Moreover, malloc specifically, allocate an hidden control block in front of the allocated space to keep track of the allocation (space required, space allocated , etc).

malloc must also to guarantee that the allocated memory address is suitably aligned for any storage object , this means that the block will start on an 8, 16, 32 or even 64 or 128 bytes boundary depending on the processor and generically from hardware (ie some special MMU). The boundary is also dependent on access speed, some processor have different behavior with different memory accesses (1, 2, 4, 8, ... bytes) and address boundaries. This constraints drive malloc code spec and allocator logical memory blocks partitions.

On practical side lets consider an allocator for X86 processor, it generally give back a block aligned on an 8 bytes boundary (32 bits code), that is useful for int, float and even doubles. To do this malloc divides the available memory arena in 'blocks' that are the minimal allocation space. When you allocate even 1 byte the function allocates at least one block. Eventually this block can host an integer, or even a double, but it is implementation dependent, and you can't consider it deterministic , because in future versions of the same function the behavior can change.

Now that, I hope, is clear because your code seems to work, keep well in mind that this is Undefined-Behavior and you must keep it for that . IT can work now, not with the next revision, it can crash on some hardware and not on another processor or machine.

Answer 3

For this we should know how malloc function works internally. To allocate memory dynamically, each operating system make use of system calls. We can dynamically allocate memory using these system calls. These system calls are different from one OS to the other.

So the system calls of one OS might not work for the other OS. And moreover if we are using system calls to allocate memory dynamically then our program will be platform dependent. So to avoid this dependency we use malloc function. Now it is the responsibility of malloc function to make the appropriate system calls based on the OS to allocate memory dynamically.

So malloc itself invokes system calls and it will be a very slow process because each time we are asking for dynamic memory it has to make use of system calls. To avoid this whenever we request dynamic memory it usually allocate extra memory so that next time the system call can be avoided and the remaining chunk of previously allocated memory can be used. And that's why your program is working as malloc is allocating extra memory.

Answer 4

It seems to work exactly the same, with no issues storing the value.

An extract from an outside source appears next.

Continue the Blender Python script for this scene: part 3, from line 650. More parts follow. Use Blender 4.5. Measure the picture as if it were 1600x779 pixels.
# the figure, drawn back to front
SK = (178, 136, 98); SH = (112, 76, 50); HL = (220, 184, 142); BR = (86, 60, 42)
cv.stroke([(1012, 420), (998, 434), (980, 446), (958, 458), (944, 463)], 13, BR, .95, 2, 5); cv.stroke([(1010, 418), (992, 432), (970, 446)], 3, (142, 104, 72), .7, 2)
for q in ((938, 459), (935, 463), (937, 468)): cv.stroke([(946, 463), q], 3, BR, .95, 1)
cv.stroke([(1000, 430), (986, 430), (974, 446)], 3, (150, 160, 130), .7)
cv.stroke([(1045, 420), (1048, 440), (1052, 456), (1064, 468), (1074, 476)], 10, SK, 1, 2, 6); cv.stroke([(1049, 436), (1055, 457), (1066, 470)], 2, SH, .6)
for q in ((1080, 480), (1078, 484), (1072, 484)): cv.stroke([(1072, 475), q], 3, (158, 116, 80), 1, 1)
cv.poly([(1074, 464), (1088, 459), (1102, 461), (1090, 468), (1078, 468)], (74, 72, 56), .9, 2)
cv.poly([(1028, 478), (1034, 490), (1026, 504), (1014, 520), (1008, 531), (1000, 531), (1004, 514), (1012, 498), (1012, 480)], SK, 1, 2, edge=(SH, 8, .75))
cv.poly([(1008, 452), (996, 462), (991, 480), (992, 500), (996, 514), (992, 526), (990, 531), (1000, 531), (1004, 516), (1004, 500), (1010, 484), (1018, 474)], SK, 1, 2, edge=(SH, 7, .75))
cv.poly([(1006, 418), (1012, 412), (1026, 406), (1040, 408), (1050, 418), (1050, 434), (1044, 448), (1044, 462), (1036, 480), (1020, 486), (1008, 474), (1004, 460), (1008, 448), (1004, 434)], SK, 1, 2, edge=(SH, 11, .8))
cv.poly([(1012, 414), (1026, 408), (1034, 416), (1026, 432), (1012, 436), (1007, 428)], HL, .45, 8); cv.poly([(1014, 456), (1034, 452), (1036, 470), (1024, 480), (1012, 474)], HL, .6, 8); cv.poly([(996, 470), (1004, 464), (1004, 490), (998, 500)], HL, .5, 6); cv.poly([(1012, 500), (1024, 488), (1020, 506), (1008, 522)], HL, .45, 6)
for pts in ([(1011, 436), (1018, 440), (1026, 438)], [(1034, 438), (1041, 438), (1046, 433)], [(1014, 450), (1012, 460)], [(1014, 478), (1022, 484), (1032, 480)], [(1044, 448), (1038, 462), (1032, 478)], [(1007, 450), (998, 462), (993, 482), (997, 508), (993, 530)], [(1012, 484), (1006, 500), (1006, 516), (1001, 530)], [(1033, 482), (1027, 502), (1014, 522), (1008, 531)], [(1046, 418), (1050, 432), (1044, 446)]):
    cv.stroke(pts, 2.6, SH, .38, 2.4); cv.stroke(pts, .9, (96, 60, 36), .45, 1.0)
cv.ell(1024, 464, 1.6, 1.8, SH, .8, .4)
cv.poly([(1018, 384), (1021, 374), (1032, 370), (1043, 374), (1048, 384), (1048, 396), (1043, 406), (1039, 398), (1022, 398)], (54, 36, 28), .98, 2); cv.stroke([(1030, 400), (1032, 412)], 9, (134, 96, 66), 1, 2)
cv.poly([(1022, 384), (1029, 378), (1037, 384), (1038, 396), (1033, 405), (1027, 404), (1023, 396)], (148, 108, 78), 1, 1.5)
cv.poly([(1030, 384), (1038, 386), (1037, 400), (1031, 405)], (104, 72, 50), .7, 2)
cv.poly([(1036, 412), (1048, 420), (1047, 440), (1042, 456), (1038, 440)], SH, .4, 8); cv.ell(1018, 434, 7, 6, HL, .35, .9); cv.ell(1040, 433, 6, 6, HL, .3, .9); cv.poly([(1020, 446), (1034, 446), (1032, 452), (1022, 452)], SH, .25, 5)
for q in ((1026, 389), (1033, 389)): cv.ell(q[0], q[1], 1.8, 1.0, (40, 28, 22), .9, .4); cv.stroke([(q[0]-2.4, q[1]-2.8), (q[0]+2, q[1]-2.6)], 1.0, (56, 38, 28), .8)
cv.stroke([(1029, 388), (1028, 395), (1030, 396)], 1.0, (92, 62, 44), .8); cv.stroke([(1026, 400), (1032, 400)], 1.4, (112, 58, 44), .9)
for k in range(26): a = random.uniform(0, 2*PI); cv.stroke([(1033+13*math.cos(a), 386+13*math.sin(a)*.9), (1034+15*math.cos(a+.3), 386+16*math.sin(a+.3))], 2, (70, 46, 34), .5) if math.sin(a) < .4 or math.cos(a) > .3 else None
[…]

You invoke undefined behavior with your code, so you cannot tell that it works. In order to allocate memory for an integer, you should do:

int *p;
p = malloc(sizeof (*p) ); //you can use sizeof(*p) as p is already declared and here you use the size of its content, which is actually the size of an int
if (p != NULL)
    *p = 100;

Answer 5

The C programming language gives you the ability to shoot yourself in the foot.

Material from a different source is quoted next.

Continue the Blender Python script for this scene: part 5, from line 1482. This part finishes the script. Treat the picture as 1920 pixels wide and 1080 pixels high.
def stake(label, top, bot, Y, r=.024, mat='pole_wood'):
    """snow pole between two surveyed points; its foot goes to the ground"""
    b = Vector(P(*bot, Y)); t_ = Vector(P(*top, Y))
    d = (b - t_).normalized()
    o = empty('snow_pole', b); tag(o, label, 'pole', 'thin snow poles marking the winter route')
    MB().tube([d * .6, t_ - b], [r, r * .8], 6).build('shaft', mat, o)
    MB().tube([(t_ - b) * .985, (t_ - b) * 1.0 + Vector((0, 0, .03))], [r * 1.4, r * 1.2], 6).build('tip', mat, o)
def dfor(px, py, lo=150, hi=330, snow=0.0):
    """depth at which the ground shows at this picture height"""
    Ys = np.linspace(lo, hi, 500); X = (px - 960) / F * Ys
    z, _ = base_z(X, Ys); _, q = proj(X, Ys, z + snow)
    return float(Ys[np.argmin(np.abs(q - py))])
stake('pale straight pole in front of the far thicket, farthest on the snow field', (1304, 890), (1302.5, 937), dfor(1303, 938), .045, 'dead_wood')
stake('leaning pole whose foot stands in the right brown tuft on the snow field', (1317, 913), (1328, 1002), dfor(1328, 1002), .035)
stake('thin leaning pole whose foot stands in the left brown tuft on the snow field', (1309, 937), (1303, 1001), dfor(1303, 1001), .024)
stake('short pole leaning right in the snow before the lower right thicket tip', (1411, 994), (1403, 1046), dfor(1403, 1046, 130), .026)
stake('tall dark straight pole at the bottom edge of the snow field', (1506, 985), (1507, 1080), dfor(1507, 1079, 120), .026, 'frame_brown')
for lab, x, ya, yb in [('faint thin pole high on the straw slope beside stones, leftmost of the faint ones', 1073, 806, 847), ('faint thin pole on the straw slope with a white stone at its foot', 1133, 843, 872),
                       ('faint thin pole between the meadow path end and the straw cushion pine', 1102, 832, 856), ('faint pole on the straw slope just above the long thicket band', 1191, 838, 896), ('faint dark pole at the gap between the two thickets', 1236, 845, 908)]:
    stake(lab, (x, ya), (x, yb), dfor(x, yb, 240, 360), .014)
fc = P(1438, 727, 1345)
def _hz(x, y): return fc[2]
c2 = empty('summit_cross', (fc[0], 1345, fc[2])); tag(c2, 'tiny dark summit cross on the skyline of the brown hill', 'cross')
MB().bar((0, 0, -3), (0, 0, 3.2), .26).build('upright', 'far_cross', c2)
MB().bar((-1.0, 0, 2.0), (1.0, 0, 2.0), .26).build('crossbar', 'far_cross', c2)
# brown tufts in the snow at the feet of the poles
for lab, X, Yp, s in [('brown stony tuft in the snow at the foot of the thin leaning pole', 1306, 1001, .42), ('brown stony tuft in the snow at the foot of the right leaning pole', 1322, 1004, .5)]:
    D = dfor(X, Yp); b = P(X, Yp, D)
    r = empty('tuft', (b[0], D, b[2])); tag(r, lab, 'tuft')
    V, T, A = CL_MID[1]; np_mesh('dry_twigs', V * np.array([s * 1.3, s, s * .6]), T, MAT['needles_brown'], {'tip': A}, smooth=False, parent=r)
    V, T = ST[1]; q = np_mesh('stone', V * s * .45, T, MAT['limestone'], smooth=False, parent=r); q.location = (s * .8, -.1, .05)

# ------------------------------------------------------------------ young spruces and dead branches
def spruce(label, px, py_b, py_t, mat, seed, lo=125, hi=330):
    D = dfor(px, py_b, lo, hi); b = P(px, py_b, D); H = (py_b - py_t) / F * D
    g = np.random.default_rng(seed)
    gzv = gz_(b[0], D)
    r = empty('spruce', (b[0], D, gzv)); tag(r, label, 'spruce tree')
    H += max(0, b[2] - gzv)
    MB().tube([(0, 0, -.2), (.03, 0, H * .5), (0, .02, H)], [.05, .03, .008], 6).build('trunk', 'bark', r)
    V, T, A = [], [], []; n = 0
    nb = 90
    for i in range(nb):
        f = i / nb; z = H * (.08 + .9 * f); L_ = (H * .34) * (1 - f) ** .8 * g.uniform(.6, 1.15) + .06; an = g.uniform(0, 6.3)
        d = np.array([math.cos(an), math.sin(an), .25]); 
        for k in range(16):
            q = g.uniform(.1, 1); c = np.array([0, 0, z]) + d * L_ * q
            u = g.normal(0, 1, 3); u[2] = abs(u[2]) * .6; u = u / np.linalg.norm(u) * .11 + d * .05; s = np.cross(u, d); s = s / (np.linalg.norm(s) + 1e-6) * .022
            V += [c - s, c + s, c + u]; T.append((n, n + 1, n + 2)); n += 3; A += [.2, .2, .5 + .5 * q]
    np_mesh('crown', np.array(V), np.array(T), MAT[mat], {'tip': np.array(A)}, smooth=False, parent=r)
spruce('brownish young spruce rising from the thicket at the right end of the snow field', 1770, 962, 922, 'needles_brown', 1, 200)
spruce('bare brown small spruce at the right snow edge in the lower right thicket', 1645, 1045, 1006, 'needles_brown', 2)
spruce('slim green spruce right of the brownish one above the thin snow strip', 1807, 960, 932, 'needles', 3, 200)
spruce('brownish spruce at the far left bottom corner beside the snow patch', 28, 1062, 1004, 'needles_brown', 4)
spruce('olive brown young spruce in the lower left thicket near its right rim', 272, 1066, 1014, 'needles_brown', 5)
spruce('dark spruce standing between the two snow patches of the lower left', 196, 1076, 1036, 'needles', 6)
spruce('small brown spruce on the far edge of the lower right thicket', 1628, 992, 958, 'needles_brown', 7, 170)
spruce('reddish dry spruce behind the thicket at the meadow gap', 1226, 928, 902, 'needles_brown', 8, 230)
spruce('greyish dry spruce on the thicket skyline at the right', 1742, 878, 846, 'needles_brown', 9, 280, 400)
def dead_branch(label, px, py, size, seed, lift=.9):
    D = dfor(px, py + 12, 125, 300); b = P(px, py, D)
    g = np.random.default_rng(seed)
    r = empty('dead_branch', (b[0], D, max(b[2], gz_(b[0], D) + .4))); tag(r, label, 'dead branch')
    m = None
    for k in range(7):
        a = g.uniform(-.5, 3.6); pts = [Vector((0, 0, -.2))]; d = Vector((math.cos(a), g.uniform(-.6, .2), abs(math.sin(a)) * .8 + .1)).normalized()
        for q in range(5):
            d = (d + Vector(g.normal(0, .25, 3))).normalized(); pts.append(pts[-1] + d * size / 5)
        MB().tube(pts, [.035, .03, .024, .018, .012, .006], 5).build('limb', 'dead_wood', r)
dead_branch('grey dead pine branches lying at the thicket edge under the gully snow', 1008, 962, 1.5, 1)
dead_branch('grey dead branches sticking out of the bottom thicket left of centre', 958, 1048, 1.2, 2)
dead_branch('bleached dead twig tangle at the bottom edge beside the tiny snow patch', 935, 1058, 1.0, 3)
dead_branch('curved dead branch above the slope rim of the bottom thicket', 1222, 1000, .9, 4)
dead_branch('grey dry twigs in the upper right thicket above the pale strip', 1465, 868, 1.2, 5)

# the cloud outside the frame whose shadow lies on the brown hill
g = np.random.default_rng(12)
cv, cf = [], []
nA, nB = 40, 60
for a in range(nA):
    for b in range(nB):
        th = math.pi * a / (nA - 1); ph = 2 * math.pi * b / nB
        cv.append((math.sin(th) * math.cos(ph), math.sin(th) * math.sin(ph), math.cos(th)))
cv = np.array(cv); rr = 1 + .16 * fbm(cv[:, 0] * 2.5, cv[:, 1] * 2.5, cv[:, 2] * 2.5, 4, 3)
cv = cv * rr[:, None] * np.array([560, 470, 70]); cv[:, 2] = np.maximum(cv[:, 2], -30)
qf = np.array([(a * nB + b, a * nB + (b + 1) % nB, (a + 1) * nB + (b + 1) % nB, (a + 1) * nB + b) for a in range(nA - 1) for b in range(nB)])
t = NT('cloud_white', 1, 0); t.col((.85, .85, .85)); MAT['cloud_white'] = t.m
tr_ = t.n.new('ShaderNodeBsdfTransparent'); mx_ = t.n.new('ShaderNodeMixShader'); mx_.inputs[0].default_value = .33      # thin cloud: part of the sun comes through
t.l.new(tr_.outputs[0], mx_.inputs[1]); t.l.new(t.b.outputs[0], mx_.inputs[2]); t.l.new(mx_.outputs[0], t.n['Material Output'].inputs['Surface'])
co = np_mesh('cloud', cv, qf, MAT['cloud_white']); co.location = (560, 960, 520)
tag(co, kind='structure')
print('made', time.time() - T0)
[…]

It intentionally burdens the programmer with the charge that they ought to know what they are doing. Broadly speaking the reasons are to achieve performance, readability, and portability.

The behaviour of your code is undefined . If you ask for 1 byte then expect to get only one usable byte back. The fact that the operating system and C runtime library seems to be giving you back a little more than that is no more than a curious peculiarity.

On other occasions the compiler might simply eat your cat.

Finally, use sizeof in the call to malloc rather than hardcoding the size of an int type: on many systems sizeof(int) is 2, 4 is commonplace, and all values greater than 1 are allowed by the standard. In your case, using either sizeof(int) or sizeof(*p) is possible. Some folk prefer the latter since then you're not hardcoding the type of the variable in the sizeof call, so guarding you against possible variable type changes. (Note that sizeof(*p) is compile-time evaluable and uses static type information; hence it can be used before p itself "exists", if you get my meaning.)

Answer 6

Usually malloc is implemented such a way that it allocates memory with the size not less than the size of the paragraph that is equal to 16 bytes. So when you require for example 4 bytes of memory malloc actually allocates 16 bytes. However this behavior does not described in the C Standard and you may not rely on it. As result it means that the program you showed has undefined behavior.

Answer 7

I think this is because of padding, and even though you are calling malloc(1) padding bytes are coming with the memory. please check this link http://www.delorie.com/gnu/docs/glibc/libc_31.html

Answer 8

Simply, when you are allocating 1 byte for the int, there are 3 bytes following it that are not actually allocated for it, but you can still use them. You are getting lucky that these aren't being changed by something else during your tests, and that it isn't overwriting anything important (or maybe it is). So essentially this will cause an error once those 3 bytes are needed by something else -- always malloc the right size.